Having good taste in wine means being able to identify what you are drinking, being able to distinguish various grapes and regions; similarly, having good taste in art means knowing what you are reading, watching, or hearing.

Sure, you can say, ‘I prefer that wine,’ but that’s not the same thing as your taste in wine until you start paying attention to what it is about ‘that wine’ that you enjoy, and the only way to do that is to understand how it differs from other wines – wines that you don’t enjoy. That’s important. It’s difficult to have taste if you only ever experience what you love. Or rather, if you only eat at McDonald’s, I’m not too interested in your opinion on food.

But hang on a minute. Creative people pay attention to whatever they enjoy, whatever they’re drawn towards, and yet also manage to pay attention to what they don’t enjoy. There’s a seeming contradiction there, because why would anyone pay deliberate attention to that which they dislike? Well, I suspect it’s impossible not to, and so I think the contradiction takes care of itself.

Let’s imagine you’ve got a keen interest in gangster films. If your interest is strong enough, you’ll watch any gangster film you can find. But – even in a scenario where you’re trying to exclusively target films you enjoy – you cannot avoid films you won’t like, because your verdict on a film will only be known to you once you’ve watched it. It’s obvious, but intriguing, because it means the natural result of taking a deep enough interest in a field you love is to expose yourself to that which you loathe. But this is a good thing. Taste is a spectrum of loving and loathing and all the in-betweens.

The wellspring that feeds all of this – attention, taste, knowledge, love – is curiosity. There is no such thing as a creative person who is not curious. In the field of ideas, curiosity and creativity are very nearly synonymous. Each feeds the other and – contrary to what we might have been taught – it doesn’t matter which comes first.

A tired piece of advice for would-be writers says that if you want to write, you should first read. Yeah, but why?
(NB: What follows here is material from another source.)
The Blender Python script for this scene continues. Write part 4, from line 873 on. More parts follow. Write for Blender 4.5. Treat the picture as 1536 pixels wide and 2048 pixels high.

Education is not a prerequisite for creativity. My two-year-old happily paints but knows almost nothing of the work of Cézanne. Sure, it’s perfectly possible that if you read enough, you’ll want to write. But I’d say it’s more likely that if you have a strong enough desire to write, you’ll naturally start reading more. The order is unimportant. The creative urge can absolutely come first, and will unavoidably feed curiosity about the work of others. The advice for would-be writers could just as easily be: if you want to write, you should first write. In fact, I prefer that version.

Curiosity then. And if the curiosity burns with all the force of an obsession, it will be very difficult not to have new thoughts. You cannot help but connect different ideas in a field you are fixated by. And let’s remind ourselves here that we’re not looking for brand new ingredients – we are only trying to combine existing ingredients in a new way. Popular culture and lingering myths from the Renaissance would have us believe that ideas somehow ‘pop’ into existence, a gift from the muse to the chosen few. Funny how such ideas only ever find those who were looking for them in the first place.

Inspiration isn’t magic. As Natalie Goldberg reminds us in Writing Down the Bones, inspire means literally ‘to breathe in.’ It’s just paying the right kind of attention to what already exists. And the inhale, of course, informs the exhale. Writing is so much easier when I remind myself it’s ok to simply share whatever I’ve noticed. For a surprising amount of my life, that’s all I’m ever really doing anyway.

Looking forwards for new ideas is pointless. We’ll never find them – they’re not there yet. The answers we seek are back where we’ve been, or they’re around us in the present. I find that thought comforting. I feel, at the very least, like I’m not scrambling around in the dark, wondering what the right answer might eventually become. I can put that question to bed entirely, since I have no way of answering it. But I can look for clues in what’s already been created. I can look behind me. I can look around. I can breathe in.